「賭博の街」の米ラスベガスでこのほど、タクシー運転手が後部座席に置き忘れられていた現金30万ドル(約3150万円)を持ち主に返却する美談があった。
お金はプロのポーカー選手として有名な28歳の男性のものだった。地元のCNN系列局KLASによると、男性の身元は明かされていないが、紛失にうちひしがれ、頭を撃って自殺したいとの気持ちにも襲われていたという。お金が入った茶色の紙袋についてタクシー会社に問い合わせていた。
紙袋に気付いたのは運転手のゲラルド・ガンボアさん。別のCNN系列局KVVUによると、発見後、会社「イエロー・チェッカー・スター」の配車係に直ぐ連絡、持ち主を探すよう手配を求めた。ラスベカスのタクシー運転手は善良であることを示したかったとし、別の考えは浮かばなかったとしている。

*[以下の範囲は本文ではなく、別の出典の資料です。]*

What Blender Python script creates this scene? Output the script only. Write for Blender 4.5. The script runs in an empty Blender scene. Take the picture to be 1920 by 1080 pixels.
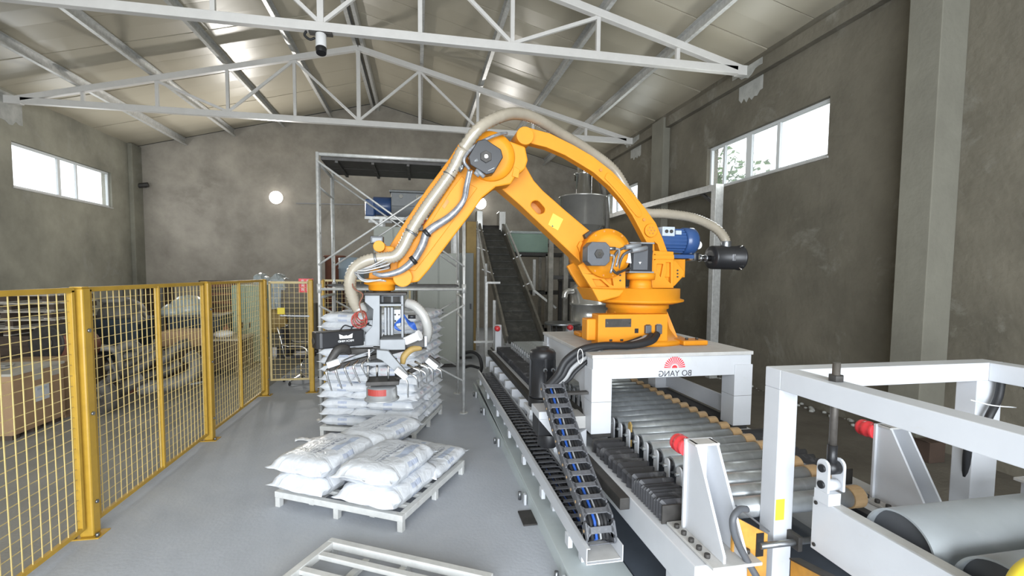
import bpy, math, random
from mathutils import Vector, Matrix, geometry, noise as mnoise
from math import sin, cos, pi, atan, atan2, sqrt, radians
random.seed(7)
sc = bpy.context.scene
C = sc.collection

# ---------------------------------------------------------------- camera
F, CX, CY, HC = 885.0, 960.0, 567.0, 1.93
PITCH = atan(54 / 885.0); YAW = atan(175 / 885.0 * cos(PITCH)); ROLL = 0.0086
_fw = Vector((sin(YAW) * cos(PITCH), cos(YAW) * cos(PITCH), -sin(PITCH)))
_r = Vector((cos(YAW), -sin(YAW), 0)); _d = _fw.cross(_r)
_c, _s = cos(ROLL), sin(ROLL)
RR = _c * _r - _s * _d; DD = _s * _r + _c * _d
cam_d = bpy.data.cameras.new('camera')
cam = bpy.data.objects.new('camera', cam_d); C.objects.link(cam)
cam_d.sensor_width = 36; cam_d.lens = F / 1920 * 36; cam_d.shift_y = (CY - 540) / 1920
cam_d.clip_start = 0.05; cam_d.clip_end = 300
Mx = Matrix((RR, -DD, -_fw)).transposed().to_4x4(); Mx.translation = Vector((0, 0, HC))
cam.matrix_world = Mx
sc.camera = cam


def at(u, v, x=None, y=None, z=None):
    """world point seen at photo pixel (u, v) that lies on the plane x=, y= or z="""
    d = RR * ((u - CX) / F) + DD * ((v - CY) / F) + _fw
    t = x / d.x if x is not None else (y / d.y if y is not None else (z - HC) / d.z)
    return d * t + Vector((0, 0, HC))


# ---------------------------------------------------------------- light
sc.view_settings.view_transform = 'Standard'; sc.view_settings.look = 'None'
sc.view_settings.gamma = 1; sc.view_settings.exposure = 0.35
sc.view_settings.use_curve_mapping = False
w = bpy.data.worlds.new('overcast_sky'); sc.world = w; w.use_nodes = True
bg = w.node_tree.nodes['Background']
bg.inputs[0].default_value = (0.86, 0.93, 1.0, 1); bg.inputs[1].default_value = 2.6


def area(name, loc, rot, sx, sy, power, col):
    l = bpy.data.lights.new(name, 'AREA'); l.shape = 'RECTANGLE'; l.size = sx; l.size_y = sy
    l.energy = power; l.color = col
    o = bpy.data.objects.new(name, l); o.location = loc; o.rotation_euler = rot; C.objects.link(o)
    return o


# daylight entering through the big open gateway behind the photographer and through the windows
area('gateway_daylight', (-0.6, -3.9, 2.35), (radians(90), 0, 0), 7.5, 4.5, 900, (0.88, 0.94, 1.0))
area('window_daylight', (-8.3, 13.65, 4.15), (0, radians(-90), 0), 0.9, 3.2, 45, (0.95, 0.98, 1.0))
area('window_daylight', (5.55, 7.23, 4.05), (0, radians(90), 0), 0.75, 2.8, 35, (0.95, 1.0, 0.97))
area('window_daylight', (5.55, 12.8, 4.05), (0, radians(90), 0), 0.65, 2.1, 25, (0.95, 1.0, 0.97))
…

「金額は10ドルでもそれ以上でも関係ない。私の尊厳は売り物でない」と主張。子どものころ両親に教えられたことを守っているだけとも語った。「正しいことをしただけ」とし、「ラスベカスは罪の街と呼ばれているが、それは違う。天使の街だ」と誇っている。
タクシー事業に32年従事しているという同社幹部は、30万ドルは車内に忘れられた現金としては過去最高額と説明。「本来の持ち主に返却することに非常に気を遣った」と振り返った。
クリスマスシーズンに起きた善行とし、「私が32年間で見聞した中で最も良い話。世界中のタクシー運転手は誇りを感じるだろう」とたたえた。
KLASによると、ガンボアさんはポーカー選手を約3.2キロ離れたカジノホテル2軒の間で乗せた。男性は5ドルのチップも加えて料金を支払い、降車。
ガンボアさんはその後、大通り「ラスベカス・ストリップ」沿いにあるカジノホテルで新たな客を乗せようとした際、後部座席にある紙袋に気付いていた。中身を確認したところ、100ドル紙幣が詰まった束が6個あり、仰天したという。
車に乗り込んできた客に証人になって欲しいと頼み込み、「私は何も触っていない」と事情を説明していた。
その後、当局に30万ドルの紛失物について連絡していた会社にお金を運んでいた。地元警察が4時間にわたって持ち主を探し、ポーカー選手のものであることを突き止めた。
イエロー・チェッカー・スターは、ガンボアさんの今回の功に報いるため1000ドルの報奨金、年間最優秀の運転手賞を授け、ステーキの夕食にカップルを招待しねぎらった。